▸ **Your objective**:
Identify the lines bearing the string "scene" and gather them.

▸ **Available data**:
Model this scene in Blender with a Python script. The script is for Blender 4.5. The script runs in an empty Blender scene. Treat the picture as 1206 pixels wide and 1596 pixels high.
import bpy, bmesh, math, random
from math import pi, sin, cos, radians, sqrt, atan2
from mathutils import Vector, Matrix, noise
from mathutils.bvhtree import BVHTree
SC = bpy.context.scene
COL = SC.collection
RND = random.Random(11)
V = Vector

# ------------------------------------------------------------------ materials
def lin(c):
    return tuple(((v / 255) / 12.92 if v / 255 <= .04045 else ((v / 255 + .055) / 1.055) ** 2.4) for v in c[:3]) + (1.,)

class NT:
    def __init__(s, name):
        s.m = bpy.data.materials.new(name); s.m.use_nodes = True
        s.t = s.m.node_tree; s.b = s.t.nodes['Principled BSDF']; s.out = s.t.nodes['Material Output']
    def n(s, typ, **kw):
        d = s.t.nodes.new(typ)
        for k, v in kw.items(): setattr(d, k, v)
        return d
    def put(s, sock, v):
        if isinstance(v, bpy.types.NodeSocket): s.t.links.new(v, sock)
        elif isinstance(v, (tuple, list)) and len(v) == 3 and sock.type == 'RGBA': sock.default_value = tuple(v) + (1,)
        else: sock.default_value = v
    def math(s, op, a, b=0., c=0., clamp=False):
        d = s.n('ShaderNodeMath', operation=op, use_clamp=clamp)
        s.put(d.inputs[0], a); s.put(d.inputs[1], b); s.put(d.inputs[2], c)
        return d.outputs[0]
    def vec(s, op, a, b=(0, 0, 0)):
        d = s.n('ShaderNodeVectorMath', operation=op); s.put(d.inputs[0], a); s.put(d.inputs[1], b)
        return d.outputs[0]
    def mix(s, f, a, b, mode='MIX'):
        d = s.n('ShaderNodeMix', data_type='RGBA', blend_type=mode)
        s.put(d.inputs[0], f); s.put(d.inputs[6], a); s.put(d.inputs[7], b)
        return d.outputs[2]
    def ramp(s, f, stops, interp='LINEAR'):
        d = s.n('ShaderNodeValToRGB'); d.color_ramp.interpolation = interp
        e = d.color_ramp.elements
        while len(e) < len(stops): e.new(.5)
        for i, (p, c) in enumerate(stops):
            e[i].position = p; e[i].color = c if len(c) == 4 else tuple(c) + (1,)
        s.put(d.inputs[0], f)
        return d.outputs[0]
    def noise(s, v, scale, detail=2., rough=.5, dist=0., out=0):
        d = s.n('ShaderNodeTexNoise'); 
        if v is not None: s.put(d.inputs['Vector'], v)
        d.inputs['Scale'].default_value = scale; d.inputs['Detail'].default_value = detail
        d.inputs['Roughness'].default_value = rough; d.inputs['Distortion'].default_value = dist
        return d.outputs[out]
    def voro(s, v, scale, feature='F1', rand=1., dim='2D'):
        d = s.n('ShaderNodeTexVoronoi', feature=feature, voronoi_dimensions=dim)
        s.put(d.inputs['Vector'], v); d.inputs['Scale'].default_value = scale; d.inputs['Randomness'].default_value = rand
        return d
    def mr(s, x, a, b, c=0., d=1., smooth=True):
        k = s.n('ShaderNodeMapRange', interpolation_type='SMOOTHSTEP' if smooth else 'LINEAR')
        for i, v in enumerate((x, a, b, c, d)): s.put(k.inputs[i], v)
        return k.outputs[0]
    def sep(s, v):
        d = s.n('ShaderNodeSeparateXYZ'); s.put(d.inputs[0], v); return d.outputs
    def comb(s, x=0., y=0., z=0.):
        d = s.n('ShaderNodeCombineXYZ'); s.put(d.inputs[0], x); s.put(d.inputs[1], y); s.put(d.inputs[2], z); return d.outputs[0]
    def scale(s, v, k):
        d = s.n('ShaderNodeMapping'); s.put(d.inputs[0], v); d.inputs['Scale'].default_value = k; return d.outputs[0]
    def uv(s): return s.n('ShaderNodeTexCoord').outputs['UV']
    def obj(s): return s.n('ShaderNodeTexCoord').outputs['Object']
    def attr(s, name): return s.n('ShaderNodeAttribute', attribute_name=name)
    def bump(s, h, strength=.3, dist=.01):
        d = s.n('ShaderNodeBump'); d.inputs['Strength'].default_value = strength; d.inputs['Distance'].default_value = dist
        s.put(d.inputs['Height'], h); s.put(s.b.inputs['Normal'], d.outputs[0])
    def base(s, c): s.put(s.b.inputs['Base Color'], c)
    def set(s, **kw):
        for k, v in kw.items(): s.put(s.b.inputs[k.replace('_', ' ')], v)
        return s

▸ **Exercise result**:
Model this scene in Blender with a Python script. The script is for Blender 4.5. The script runs in an empty Blender scene. Treat the picture as 1206 pixels wide and 1596 pixels high.
SC = bpy.context.scene